SHORT PROBLEM:
Reproduce exactly the lines below, from the first through the one containing "from mathutils import Vector, Matrix", and nothing more.
====== SUPPLIED INFORMATION
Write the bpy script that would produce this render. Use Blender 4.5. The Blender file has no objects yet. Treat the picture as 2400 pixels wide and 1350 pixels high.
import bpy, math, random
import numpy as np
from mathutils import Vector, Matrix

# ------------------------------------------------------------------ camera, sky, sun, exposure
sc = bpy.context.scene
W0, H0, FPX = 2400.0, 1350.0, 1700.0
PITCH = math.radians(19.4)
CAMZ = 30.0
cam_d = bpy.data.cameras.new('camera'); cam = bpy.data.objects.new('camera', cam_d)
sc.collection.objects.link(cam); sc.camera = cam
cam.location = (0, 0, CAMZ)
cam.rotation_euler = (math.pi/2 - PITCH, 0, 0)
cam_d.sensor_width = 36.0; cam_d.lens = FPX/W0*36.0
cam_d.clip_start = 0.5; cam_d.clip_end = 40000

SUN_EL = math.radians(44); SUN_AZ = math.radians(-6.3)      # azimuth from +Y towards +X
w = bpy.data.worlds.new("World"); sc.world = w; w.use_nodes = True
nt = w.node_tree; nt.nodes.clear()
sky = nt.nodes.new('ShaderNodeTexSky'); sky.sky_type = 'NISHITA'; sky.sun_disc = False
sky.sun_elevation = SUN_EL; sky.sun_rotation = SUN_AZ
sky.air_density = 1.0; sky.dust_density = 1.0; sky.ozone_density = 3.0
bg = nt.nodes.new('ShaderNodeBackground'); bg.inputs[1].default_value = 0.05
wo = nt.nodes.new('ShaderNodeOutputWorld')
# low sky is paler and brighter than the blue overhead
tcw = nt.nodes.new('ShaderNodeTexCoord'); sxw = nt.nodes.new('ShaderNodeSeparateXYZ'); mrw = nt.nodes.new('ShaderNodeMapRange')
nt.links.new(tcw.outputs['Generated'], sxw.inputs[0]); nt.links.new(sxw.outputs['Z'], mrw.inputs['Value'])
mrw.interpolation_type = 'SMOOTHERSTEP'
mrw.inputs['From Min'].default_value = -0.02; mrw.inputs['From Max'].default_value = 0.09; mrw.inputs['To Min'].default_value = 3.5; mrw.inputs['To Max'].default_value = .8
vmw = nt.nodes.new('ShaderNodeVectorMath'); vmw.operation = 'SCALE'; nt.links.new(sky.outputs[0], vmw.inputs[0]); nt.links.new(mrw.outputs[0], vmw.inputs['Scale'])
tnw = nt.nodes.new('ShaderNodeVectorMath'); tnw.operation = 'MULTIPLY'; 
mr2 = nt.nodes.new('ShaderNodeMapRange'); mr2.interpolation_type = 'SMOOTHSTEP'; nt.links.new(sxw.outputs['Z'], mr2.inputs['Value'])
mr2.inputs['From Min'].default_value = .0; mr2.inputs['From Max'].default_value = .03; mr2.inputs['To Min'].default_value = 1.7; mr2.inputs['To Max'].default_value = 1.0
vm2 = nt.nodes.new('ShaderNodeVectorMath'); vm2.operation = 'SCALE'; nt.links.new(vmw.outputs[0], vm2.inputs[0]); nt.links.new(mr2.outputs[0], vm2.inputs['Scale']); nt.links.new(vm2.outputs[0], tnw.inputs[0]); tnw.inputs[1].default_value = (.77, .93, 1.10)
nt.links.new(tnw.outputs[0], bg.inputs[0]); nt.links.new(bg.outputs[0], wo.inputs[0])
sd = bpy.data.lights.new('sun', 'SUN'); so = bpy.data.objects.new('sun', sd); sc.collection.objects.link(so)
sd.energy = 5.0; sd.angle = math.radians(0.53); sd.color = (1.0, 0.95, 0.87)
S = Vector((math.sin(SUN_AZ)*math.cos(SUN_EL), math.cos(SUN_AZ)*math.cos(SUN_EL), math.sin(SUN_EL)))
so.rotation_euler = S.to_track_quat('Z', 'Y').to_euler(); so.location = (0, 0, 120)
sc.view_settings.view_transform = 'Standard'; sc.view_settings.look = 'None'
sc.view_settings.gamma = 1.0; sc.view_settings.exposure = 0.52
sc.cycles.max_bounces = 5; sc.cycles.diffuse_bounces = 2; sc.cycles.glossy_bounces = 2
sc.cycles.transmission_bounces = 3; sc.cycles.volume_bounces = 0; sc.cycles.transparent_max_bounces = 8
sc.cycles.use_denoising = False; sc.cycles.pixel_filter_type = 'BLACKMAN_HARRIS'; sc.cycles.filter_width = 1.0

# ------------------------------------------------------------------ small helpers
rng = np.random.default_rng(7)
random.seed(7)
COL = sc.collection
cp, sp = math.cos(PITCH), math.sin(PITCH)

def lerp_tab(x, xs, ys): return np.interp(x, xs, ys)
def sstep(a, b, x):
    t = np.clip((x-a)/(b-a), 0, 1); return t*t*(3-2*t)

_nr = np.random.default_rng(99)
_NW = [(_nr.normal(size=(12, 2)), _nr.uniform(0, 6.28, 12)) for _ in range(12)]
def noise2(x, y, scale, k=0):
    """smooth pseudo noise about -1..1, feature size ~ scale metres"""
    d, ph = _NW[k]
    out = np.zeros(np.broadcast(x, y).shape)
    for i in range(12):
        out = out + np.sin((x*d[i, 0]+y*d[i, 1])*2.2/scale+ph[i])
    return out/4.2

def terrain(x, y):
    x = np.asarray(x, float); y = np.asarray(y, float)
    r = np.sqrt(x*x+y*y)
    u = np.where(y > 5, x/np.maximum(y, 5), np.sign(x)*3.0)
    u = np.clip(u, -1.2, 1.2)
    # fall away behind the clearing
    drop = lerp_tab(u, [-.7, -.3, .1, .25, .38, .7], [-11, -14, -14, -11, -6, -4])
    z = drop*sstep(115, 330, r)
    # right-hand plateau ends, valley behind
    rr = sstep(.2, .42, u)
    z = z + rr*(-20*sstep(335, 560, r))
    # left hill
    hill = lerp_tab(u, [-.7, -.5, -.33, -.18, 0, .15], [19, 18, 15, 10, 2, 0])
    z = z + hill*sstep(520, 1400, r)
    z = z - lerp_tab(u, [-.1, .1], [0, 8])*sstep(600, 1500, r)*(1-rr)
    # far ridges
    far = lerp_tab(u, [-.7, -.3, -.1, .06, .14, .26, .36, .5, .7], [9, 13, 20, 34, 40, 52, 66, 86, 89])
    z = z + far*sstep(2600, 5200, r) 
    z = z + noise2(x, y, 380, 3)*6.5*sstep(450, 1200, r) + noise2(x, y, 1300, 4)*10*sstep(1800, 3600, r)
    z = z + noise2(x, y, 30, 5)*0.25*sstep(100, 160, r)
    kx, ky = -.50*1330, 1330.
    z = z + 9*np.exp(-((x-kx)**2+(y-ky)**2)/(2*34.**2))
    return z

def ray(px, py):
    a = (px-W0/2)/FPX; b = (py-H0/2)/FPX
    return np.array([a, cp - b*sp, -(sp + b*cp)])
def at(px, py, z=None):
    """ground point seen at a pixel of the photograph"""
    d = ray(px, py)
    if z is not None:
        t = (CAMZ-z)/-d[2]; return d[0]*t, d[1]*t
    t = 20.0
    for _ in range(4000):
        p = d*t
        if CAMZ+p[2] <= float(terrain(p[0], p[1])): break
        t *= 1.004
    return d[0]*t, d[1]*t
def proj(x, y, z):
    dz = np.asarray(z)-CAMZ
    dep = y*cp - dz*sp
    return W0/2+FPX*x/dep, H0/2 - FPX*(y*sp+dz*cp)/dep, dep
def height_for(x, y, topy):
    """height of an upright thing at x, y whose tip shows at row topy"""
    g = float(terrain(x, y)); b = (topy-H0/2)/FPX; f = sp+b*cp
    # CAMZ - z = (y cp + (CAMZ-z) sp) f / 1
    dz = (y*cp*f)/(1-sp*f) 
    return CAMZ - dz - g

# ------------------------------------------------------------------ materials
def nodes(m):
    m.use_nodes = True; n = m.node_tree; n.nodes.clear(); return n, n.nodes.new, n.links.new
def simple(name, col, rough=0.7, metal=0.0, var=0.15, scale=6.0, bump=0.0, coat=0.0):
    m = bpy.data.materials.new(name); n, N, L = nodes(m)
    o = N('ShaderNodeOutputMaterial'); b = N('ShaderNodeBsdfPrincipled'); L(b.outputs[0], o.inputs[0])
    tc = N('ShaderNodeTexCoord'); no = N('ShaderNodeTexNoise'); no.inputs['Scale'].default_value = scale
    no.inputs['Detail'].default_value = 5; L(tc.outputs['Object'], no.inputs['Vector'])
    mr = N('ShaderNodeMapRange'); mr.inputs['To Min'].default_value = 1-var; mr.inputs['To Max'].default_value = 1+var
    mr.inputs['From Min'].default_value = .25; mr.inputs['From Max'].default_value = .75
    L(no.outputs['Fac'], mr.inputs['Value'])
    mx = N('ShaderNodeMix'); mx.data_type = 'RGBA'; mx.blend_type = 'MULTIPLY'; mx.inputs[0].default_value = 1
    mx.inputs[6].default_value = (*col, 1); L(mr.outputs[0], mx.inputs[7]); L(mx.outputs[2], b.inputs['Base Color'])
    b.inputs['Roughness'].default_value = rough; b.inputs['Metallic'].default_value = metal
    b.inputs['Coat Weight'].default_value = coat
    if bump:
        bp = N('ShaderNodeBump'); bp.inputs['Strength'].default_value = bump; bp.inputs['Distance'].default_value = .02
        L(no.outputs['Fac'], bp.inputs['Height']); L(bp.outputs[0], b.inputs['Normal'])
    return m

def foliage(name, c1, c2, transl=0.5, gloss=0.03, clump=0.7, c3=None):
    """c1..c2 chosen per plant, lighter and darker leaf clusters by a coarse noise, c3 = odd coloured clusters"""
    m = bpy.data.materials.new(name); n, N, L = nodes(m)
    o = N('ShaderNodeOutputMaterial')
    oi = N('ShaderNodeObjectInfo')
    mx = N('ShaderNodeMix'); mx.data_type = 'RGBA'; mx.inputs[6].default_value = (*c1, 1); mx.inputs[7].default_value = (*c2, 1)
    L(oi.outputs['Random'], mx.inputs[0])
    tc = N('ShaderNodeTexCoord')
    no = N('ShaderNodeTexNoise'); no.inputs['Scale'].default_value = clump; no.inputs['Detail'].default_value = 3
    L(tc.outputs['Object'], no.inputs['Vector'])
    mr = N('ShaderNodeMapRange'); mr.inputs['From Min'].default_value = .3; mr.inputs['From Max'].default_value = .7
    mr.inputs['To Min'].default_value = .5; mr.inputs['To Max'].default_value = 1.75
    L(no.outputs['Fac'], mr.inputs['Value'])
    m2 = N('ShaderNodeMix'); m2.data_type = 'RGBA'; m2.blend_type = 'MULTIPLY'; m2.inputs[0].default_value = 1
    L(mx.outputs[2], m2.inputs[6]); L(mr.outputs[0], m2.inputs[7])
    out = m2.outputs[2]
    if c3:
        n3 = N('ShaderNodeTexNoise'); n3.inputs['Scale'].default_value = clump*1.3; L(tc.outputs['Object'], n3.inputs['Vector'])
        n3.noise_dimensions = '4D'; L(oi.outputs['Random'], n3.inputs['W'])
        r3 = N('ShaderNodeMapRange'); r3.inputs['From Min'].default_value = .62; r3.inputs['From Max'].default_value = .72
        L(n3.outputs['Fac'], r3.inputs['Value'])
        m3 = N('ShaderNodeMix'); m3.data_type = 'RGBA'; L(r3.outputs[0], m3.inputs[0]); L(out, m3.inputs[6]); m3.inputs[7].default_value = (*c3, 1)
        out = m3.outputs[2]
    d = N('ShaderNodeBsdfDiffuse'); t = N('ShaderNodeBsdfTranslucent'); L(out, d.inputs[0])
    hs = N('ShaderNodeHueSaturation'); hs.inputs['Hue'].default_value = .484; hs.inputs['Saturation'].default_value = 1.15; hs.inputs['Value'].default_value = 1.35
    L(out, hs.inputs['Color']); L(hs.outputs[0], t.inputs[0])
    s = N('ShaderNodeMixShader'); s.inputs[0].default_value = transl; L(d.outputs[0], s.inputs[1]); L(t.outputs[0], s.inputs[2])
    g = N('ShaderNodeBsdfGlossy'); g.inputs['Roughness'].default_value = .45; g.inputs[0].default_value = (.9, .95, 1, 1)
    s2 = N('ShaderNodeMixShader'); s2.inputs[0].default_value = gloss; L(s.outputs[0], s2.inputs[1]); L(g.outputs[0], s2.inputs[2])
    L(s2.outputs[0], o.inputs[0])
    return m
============
TASK RESULT:
Write the bpy script that would produce this render. Use Blender 4.5. The Blender file has no objects yet. Treat the picture as 2400 pixels wide and 1350 pixels high.
import bpy, math, random
import numpy as np
from mathutils import Vector, Matrix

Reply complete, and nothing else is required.